# Given task
Scan the data. Collect each line that contains the word "scene".

□ □ □ □

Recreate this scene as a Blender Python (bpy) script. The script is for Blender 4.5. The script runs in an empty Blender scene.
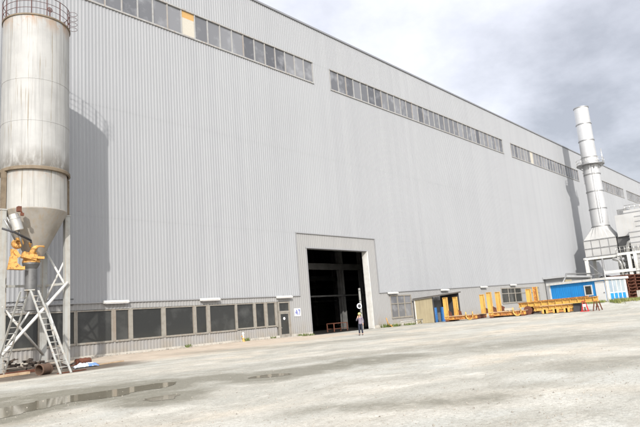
import bpy, bmesh, math, random
from mathutils import Vector, Matrix, Euler, noise as mnoise
R = math.radians
random.seed(7)
scene = bpy.context.scene
COL = scene.collection

# ------------------------------------------------------------------ camera
FPX, PITCH, ROLL, YAW = 570.474, R(10.3738), R(-4.5853), R(41.389)
WALL_Y = 39.405
CAM = Vector((0, 0, 1.6))
Fv = Vector((math.cos(YAW)*math.cos(PITCH), math.sin(YAW)*math.cos(PITCH), math.sin(PITCH)))
R0 = Vector((math.sin(YAW), -math.cos(YAW), 0)); U0 = R0.cross(Fv)
Rv = R0*math.cos(ROLL) + U0*math.sin(ROLL)
Uv = -R0*math.sin(ROLL) + U0*math.cos(ROLL)
cd = bpy.data.cameras.new('camera'); cam = bpy.data.objects.new('camera', cd); COL.objects.link(cam)
cd.sensor_width = 36; cd.lens = FPX*36/640; cd.clip_start = .1; cd.clip_end = 6000
M = Matrix((Rv, Uv, -Fv)).transposed().to_4x4(); M.translation = CAM
cam.matrix_world = M
scene.camera = cam

def ray(u, v): return Fv + Rv*((u-320)/FPX) - Uv*((v-213.5)/FPX)
def WY(u, v, Y=WALL_Y):             # survey point of the photo on the plane y = Y
    d = ray(u, v); return CAM + d*(Y/d.y)
def WX(u, v, X):
    d = ray(u, v); return CAM + d*(X/d.x)
def WZ(u, v, z=0):
    d = ray(u, v); return CAM + d*((z-1.6)/d.z)

def sstep(a, b, x):
    t = max(0, min(1, (x-a)/(b-a))); return t*t*(3-2*t)
def gh(x, y):                       # height of the ground
    h = 0.0
    h += .16*sstep(33.5, 38.5, y)*sstep(44, 34, x)*sstep(60, 45, y)
    ramp = .12*sstep(50, 59, x) + .20*sstep(58, 63, x) + .55*sstep(62, 68, x)
    h += ramp*sstep(36, 26, y)
    return h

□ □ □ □

# Task answer
Recreate this scene as a Blender Python (bpy) script. The script is for Blender 4.5. The script runs in an empty Blender scene.
scene = bpy.context.scene
COL = scene.collection
scene.camera = cam